Try looking at it in Firefox and IE at the same time. My IE image is much slower, and I can get CW on one and CCW on the other. Or both the same.

Holy crap I’ve got Opera, too. It’s slow in Opera, as well. Three images rotating at different speeds and directions, changing directions at a moment’s notice. Thank you, SDMB.

It may appear that way, but it’s just your perception that’s flipping, not the image itself. If you concentrate, and practice for a bit, you should be able to get it to change a lot more often than every 30 seconds or so[sup]1[/sup].

Interestingly, what appears “plain as day” in this kind of perceptual illusion is often not plain at all. Remember, your brain’s visual processing systems are creating the illusion of a rotating 3-dimensional object from a flat silhouette image that essentially just slides a bunch of black pixels back and forth.
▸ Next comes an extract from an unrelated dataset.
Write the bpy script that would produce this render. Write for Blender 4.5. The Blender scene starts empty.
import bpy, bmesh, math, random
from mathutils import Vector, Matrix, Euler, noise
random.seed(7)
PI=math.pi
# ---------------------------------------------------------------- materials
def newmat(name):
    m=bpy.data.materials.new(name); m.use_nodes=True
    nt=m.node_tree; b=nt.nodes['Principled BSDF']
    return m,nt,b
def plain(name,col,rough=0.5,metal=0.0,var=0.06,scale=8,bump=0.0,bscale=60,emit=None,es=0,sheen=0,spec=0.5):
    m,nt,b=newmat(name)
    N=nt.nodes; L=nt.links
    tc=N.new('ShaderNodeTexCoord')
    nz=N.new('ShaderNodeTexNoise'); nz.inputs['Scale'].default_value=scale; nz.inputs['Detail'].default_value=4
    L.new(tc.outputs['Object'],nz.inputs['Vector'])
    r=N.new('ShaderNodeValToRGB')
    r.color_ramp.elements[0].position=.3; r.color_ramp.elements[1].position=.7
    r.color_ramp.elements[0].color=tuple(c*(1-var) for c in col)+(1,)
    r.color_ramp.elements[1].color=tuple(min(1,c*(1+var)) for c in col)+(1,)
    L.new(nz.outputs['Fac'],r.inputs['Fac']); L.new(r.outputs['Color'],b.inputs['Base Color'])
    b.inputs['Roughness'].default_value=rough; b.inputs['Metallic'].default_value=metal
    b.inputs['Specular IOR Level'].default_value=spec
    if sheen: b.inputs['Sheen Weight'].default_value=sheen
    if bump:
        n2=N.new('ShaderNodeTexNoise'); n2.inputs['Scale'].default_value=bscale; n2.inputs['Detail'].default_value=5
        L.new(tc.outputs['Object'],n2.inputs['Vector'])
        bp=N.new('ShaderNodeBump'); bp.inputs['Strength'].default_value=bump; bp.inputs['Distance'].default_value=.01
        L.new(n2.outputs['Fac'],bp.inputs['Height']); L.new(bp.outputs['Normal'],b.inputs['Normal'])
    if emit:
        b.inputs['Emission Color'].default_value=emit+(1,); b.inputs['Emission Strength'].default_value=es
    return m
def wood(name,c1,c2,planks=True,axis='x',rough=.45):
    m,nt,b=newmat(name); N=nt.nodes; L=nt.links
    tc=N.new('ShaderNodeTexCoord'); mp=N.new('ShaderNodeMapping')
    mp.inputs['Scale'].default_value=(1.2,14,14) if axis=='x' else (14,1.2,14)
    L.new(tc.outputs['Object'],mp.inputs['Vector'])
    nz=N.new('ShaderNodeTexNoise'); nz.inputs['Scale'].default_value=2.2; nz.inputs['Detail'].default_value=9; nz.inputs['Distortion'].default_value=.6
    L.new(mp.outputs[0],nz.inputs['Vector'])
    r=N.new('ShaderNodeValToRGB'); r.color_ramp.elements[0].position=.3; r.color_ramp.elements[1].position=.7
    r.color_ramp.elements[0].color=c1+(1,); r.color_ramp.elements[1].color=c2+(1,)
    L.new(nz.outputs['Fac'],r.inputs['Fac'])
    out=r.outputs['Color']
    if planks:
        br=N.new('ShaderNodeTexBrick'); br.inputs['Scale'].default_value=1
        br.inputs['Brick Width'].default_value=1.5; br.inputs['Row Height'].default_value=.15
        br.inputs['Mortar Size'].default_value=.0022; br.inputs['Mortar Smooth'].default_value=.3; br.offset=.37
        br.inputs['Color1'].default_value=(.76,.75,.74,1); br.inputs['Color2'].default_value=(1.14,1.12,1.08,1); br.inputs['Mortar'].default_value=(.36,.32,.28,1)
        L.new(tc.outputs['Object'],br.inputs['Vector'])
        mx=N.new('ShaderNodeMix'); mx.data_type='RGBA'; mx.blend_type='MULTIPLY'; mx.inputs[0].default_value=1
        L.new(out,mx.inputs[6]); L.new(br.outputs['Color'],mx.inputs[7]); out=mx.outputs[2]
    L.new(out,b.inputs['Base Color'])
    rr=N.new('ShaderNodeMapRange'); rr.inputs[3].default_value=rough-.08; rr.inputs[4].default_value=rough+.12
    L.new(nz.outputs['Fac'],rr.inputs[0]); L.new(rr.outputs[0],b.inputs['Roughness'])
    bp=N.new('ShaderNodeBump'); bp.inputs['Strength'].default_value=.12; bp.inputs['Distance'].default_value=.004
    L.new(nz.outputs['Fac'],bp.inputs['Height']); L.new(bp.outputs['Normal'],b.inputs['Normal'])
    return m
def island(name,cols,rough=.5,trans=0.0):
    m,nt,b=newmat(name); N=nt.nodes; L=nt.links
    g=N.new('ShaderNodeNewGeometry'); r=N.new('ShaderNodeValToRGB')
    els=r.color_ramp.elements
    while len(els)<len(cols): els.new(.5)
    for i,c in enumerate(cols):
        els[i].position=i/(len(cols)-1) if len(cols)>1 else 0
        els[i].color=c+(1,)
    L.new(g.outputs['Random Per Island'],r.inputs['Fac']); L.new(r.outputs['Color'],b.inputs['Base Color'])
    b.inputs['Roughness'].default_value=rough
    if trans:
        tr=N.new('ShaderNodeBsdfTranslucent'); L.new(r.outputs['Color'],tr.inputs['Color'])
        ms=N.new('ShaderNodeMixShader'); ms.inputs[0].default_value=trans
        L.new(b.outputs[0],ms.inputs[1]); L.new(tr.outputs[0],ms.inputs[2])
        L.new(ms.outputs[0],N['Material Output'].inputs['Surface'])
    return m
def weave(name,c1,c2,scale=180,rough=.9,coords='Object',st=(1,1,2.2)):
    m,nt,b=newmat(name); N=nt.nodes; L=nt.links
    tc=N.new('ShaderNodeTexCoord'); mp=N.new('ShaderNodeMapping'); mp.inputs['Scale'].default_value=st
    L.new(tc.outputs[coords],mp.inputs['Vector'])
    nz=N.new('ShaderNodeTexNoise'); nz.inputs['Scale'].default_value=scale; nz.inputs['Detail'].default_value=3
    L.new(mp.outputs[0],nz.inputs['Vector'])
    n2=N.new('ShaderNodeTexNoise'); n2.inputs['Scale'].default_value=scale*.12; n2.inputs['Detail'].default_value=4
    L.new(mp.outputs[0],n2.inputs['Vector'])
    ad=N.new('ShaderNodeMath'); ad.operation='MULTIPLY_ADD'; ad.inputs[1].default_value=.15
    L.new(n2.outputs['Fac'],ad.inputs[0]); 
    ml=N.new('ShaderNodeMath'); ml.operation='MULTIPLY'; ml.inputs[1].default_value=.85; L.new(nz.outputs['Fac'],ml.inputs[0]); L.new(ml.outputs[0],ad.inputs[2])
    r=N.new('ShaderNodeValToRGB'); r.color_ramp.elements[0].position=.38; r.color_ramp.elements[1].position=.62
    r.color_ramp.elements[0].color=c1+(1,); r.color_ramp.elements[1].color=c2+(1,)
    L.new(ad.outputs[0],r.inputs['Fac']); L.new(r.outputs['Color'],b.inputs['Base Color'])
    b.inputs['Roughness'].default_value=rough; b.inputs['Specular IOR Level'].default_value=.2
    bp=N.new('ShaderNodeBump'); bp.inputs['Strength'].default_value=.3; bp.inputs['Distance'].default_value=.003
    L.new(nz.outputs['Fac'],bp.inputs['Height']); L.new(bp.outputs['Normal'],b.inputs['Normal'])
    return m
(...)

[sup]1[/sup]Though I understand there are a lot of people who have trouble doing this kind of “Necker transformation” at all – I wonder if they’re the same people who have trouble seeing those 3D “Magic Eye” stereograms?

Whether people can see it go one direction or the other is neither here nor there. The question in my mind is does it really indicate you’re “left brained” or “right brained” as per their list?

And I say no, they’re completely wrong.